━━━━━ Record set ━━━━━

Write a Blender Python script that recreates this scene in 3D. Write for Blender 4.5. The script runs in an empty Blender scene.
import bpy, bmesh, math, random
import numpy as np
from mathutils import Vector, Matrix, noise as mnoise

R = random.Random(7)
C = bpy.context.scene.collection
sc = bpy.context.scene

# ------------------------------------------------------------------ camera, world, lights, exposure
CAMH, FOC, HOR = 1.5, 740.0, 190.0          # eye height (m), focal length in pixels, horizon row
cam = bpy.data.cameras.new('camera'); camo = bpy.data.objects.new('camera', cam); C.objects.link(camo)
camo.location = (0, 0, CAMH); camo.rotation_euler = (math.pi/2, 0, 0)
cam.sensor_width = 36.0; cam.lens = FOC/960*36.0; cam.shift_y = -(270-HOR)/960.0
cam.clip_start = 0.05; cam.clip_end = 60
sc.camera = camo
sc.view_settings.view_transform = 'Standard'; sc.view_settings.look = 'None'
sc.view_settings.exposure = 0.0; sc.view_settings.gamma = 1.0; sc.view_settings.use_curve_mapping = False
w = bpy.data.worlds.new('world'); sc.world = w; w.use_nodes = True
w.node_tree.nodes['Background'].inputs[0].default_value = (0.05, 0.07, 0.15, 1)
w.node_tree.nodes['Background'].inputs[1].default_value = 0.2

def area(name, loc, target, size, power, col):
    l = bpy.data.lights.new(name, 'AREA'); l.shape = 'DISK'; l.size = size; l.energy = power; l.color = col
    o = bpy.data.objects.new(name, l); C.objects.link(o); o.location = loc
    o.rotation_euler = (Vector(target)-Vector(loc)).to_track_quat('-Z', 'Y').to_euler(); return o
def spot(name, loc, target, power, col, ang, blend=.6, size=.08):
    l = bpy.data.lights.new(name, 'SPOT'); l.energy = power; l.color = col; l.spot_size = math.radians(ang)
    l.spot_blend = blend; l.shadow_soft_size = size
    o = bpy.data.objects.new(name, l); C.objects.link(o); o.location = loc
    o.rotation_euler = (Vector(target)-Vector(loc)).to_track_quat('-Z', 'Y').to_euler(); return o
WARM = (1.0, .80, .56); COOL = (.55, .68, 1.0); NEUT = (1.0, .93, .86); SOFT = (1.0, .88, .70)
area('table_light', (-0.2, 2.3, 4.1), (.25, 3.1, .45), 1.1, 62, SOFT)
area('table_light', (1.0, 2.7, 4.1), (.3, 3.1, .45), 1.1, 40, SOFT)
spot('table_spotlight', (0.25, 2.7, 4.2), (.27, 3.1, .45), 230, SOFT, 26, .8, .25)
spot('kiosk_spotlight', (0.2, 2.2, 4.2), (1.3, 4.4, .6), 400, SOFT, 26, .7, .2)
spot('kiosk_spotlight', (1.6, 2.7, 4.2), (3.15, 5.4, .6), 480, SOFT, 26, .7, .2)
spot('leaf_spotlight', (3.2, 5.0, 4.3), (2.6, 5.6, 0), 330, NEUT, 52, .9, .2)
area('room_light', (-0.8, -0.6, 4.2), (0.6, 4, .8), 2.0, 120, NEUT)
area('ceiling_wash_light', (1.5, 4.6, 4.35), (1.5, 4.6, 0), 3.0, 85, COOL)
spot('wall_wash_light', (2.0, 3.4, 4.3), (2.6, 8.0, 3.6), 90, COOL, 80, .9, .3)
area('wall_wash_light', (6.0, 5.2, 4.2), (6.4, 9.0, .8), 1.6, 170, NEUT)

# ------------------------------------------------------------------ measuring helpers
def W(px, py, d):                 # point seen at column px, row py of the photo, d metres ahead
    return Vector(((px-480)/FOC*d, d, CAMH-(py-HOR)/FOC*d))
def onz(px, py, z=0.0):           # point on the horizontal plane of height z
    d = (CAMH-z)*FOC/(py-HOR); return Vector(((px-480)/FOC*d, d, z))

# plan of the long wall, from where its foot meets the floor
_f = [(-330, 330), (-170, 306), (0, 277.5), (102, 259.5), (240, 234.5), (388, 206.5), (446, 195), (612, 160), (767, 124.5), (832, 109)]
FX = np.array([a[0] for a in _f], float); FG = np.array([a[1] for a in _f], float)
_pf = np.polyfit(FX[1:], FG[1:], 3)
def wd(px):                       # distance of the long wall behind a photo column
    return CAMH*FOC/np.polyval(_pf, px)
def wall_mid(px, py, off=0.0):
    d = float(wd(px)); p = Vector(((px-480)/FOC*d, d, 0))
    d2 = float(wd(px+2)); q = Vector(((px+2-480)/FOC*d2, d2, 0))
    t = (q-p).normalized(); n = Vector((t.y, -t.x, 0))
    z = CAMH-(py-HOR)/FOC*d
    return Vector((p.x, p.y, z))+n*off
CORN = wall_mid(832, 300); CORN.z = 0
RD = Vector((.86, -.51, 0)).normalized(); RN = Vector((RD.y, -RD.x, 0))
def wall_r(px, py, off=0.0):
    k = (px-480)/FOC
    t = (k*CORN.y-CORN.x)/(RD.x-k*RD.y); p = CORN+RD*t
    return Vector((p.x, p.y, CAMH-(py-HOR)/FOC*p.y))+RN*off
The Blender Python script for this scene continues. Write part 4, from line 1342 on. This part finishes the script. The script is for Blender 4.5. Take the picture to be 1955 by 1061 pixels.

━━━━━

Please write out exactly the lines from the start of the data through the line that contains "sc = bpy.context.scene", both ends included, and nothing else.

> Task answer:
Write a Blender Python script that recreates this scene in 3D. Write for Blender 4.5. The script runs in an empty Blender scene.
import bpy, bmesh, math, random
import numpy as np
from mathutils import Vector, Matrix, noise as mnoise

R = random.Random(7)
C = bpy.context.scene.collection
sc = bpy.context.scene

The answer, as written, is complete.